Let finitely many charts of a manifold $M$ be given by
$\displaystyle\Phi_j \colon T_j\rightarrow V_j\subseteq M , \ j=1,...,m$
where $\bigcup_{j=1}^m V_j=M$. We then choose a partition of unity satisfying
$\displaystyle \alpha_j\colon M\rightarrow\mathbb{R},\ j=1,...,m\\ 0\le\alpha_j\le 1, \alpha_j|_{M\backslash V_j}=0$
and the additional usual properties of partitions of unity. The integral of $f\colon M\rightarrow \mathbb{R}$ over $M$ is defined by
$\displaystyle \int_Mf(x)\mathrm{d}S(x)= \sum_{j=1}^m \int_M \alpha_j(x)f(x)\mathrm{d}S(x)=\sum_{j=1}^m\int_T(\alpha_jf)(\Phi_j(t))\sqrt{g_j(t)}\mathrm{d}t$
where $g_j$ is the gram determinant of the respective chart.
I have two questions. Firstly, the charts are merely requiered to cover $M$, but what if the $\Phi_j(T_j)$ are not disjoint, wouldn't this mean that some parts of the manifold are integrated over more that once?
Secondly, why is it necessary to use a partition of unity?
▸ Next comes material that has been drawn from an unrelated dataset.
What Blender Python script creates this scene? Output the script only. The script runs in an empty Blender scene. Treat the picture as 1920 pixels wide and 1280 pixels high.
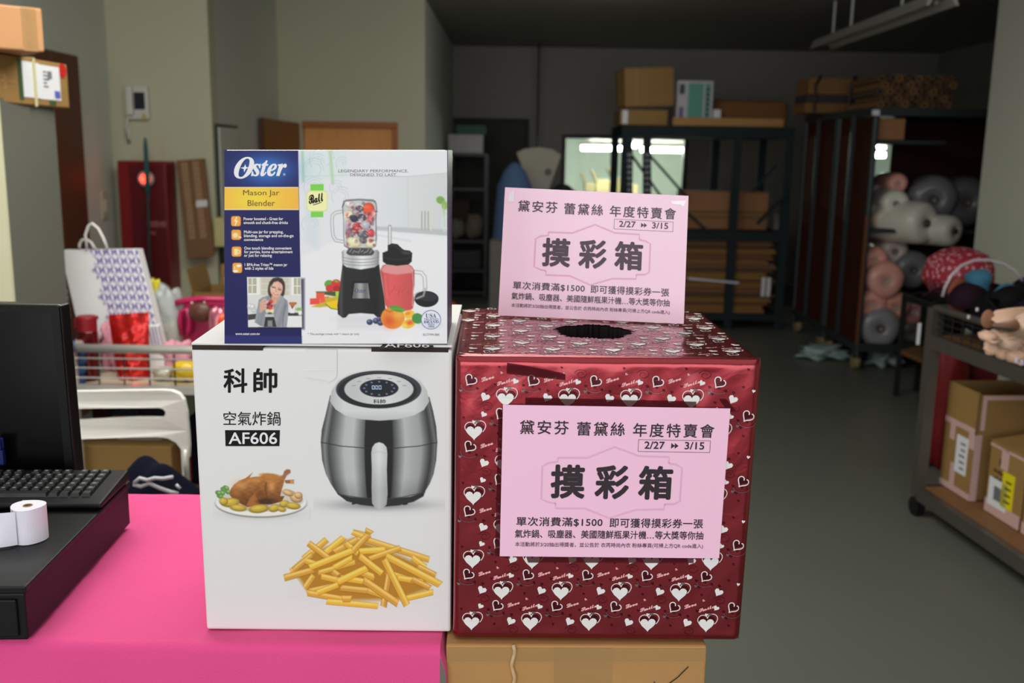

I might aswell just define
$\displaystyle \int_Mf(x)\mathrm{d}S(x)=\sum_{j=1}^m\int_Tf(\Phi_j(t))\sqrt{g_j(t)}\mathrm{d}t$.
I am not sure why we need to force that $f$ is zero outside of the charted area for a chart. It does not matter what it is outside of the charted area, since it is never evaluated there.
The idea is that you have $\displaystyle f=\sum_{j=1}^m \alpha_jf$, so it makes sense to define the integral of $f$ as the sum of integrals on $f_j:=\alpha_jf$. So you don't have to worry about $\Phi_j(T_j)$ not being disjoint because each term in your sum is an integral on a different function.
As for the second question, note that the expression $\int_Tf(\Phi(t))\sqrt{g_j(t)}\mathrm{d}t$ can only be defined if the support of $f$ is contained in $\Phi(T)$. You need a chart $\Phi$ that satisfies that. But sometimes a chart like that does not exist. That's why we need a partition of unity, that way you write $f$ as a sum of functions $f_j$ that satisfy $supp(f_j) \subset \Phi_j(T_j)$ for each $j$.